Kelvin probe microscopy measurements of surface potential change under wear at low loads

Abstract

Kelvin probe microscopy has been used to detect wear precursors at ultralow loads. Samples studied include single crystal silicon (1 0 0), single crystal silicon (1 0 0) lubricated with fully bonded Z-DOL (a perfluoropolyether), gold, aluminum and alumina. The effect of load and number of cycles on surface potential change under ultralow loads has been investigated. Influence of the scan parameters and the reproducibility of the experimental results have been studied.

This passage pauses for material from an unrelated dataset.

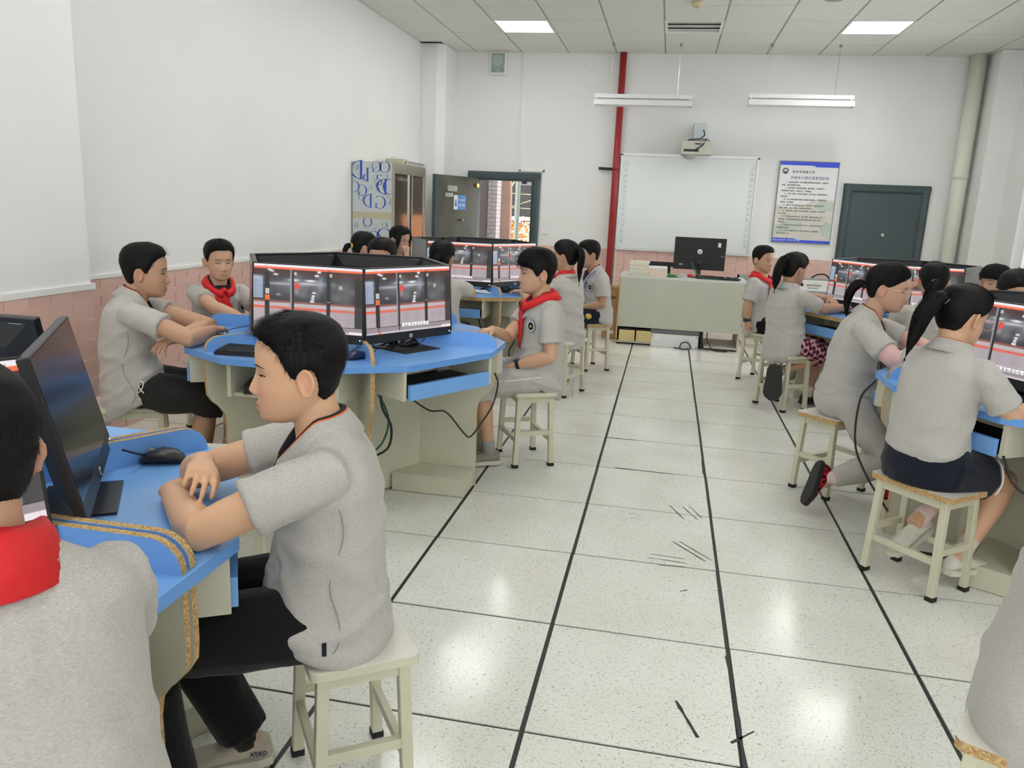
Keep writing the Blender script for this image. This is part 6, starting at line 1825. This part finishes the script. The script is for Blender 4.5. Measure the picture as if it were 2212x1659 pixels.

It is found that the measured change in surface potential is strongly affected by the scan parameters as well as the shape of the probe. Negative wear depth on single crystal silicon (1 0 0), and single crystal silicon (1 0 0) lubricated with fully bonded Z-DOL during early stages of sliding has been observed. (The scratched area was raised rather than depressed as compared to the unworn surrounding region.) Chemical analysis of unworn and worn regions of silicon and silicon lubricated with fully bonded Z-DOL was performed to reveal possible mechanisms of changes in surface potential. It is believed that the removal of a thin contaminant layer, natural oxide layer or lubricant during a few wear cycles gives rise to the initial change in surface potential. It is further believed that structural changes which precede generation of wear debris and/or measurable wear scars occur under ultralow loads in the top few nanometers of the sample, which are primarily responsible for the measured changes in surface potential.